年金制度の問題点を理解するための論点40
1998年に初版を発行した『図解 年金のしくみ』の第6回目の全面改訂版です。かつて年金は現役世代の人にとっては将来の退職後のことなので、あまり関心が向かなかった方も少なくなかったのではないでしょうか。しかしながら、日本社会の少子高齢化の進行が社会問題となるのに伴い、特に団塊の世代が65歳を迎え年金受給者が増加する一方で、年金制度を支える現役世代が減少していることから、年金制度は持続可能か、将来の年金額は大幅に減額されるのではないか、などの年金制度に対する不安が高まっています。
先述の関心が向かなかった方の中には、理解しようとすると、年金制度の種類が多くて、それぞれのしくみをすべて理解するのはやさしくない、また、何が年金制度の具体的な問題点で、それに対してどのような対策がとられているのか、今後どのような改革が進められるのか、などの全容を把握するのも簡単ではない、といったことが理由でその時期になったら考えようと思っていた方もいるのはないでしょうか。現在、国民の年金制度に対する不安が払拭されない状況も、国がそれらを払拭できるような年金改革が実施できていないという見方もできますが、年金制度・しくみや問題点を理解するのが容易でないということも影響していると思われます。

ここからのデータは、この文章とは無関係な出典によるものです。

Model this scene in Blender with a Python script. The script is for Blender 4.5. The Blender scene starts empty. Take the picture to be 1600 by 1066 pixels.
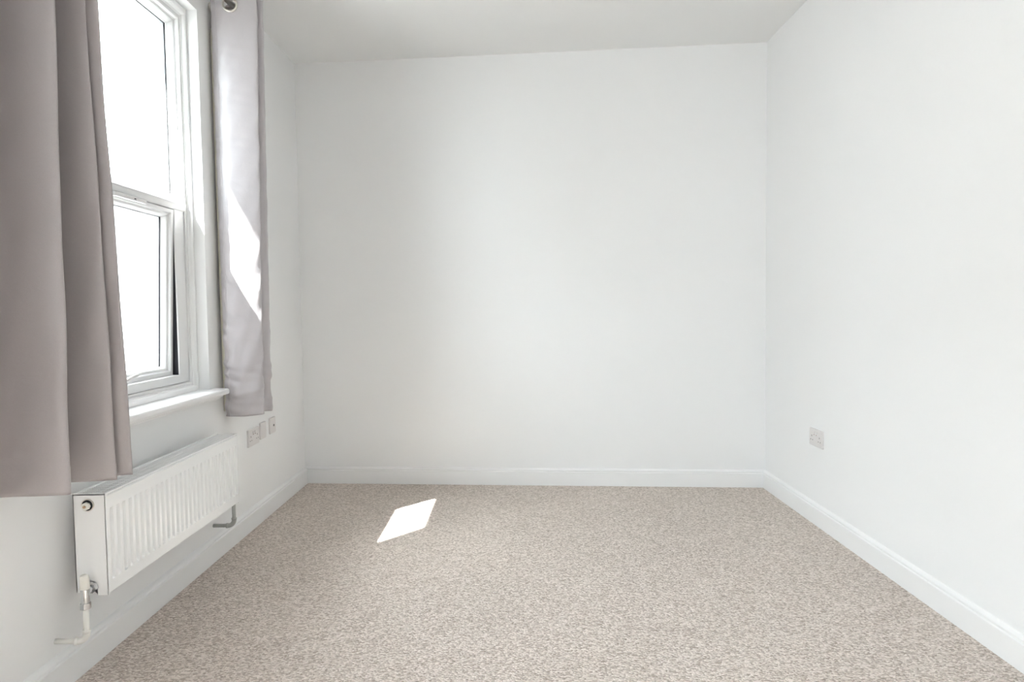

本書はこうした事情を踏まえ、各年金制度の基本的なしくみや、年金の数理・財政・資産運用のしくみ、年金改革の動向や将来の課題などを40テーマに絞り、図表を多用し、やさしく解説することに努めています。また、客観的な資料をもとに作成し、注目度の高いキーワードを取り上げていることも特徴です。
第6版では、2012年に、社会保障・税一体改革に関して成立した年金改革関連四法による、消費税率引き上げによる基礎年金の国庫負担の財源確保、2015年10月に予定される厚生年金と共済年金の一元化の実施といった、2004年以来の久しぶりに大きな年金改正と、2014年6月に公表された5年1度の厚生年金・国民年金の財政再検証の結果に基づく公的年金の将来像のほか、企業年金における従来の厚生年金基金の受け皿になる確定拠出年金や確定給付企業年金のしくみ、年金基金によるコーポレートガバナンス、公的年金だけに頼らない私的年金による自助努力といったトピックスの解説に注力しています。従来からの年金制度の基礎的なしくみを解説する部分と合わせて読まれると、年金制度の全容についての理解が進むと思われます。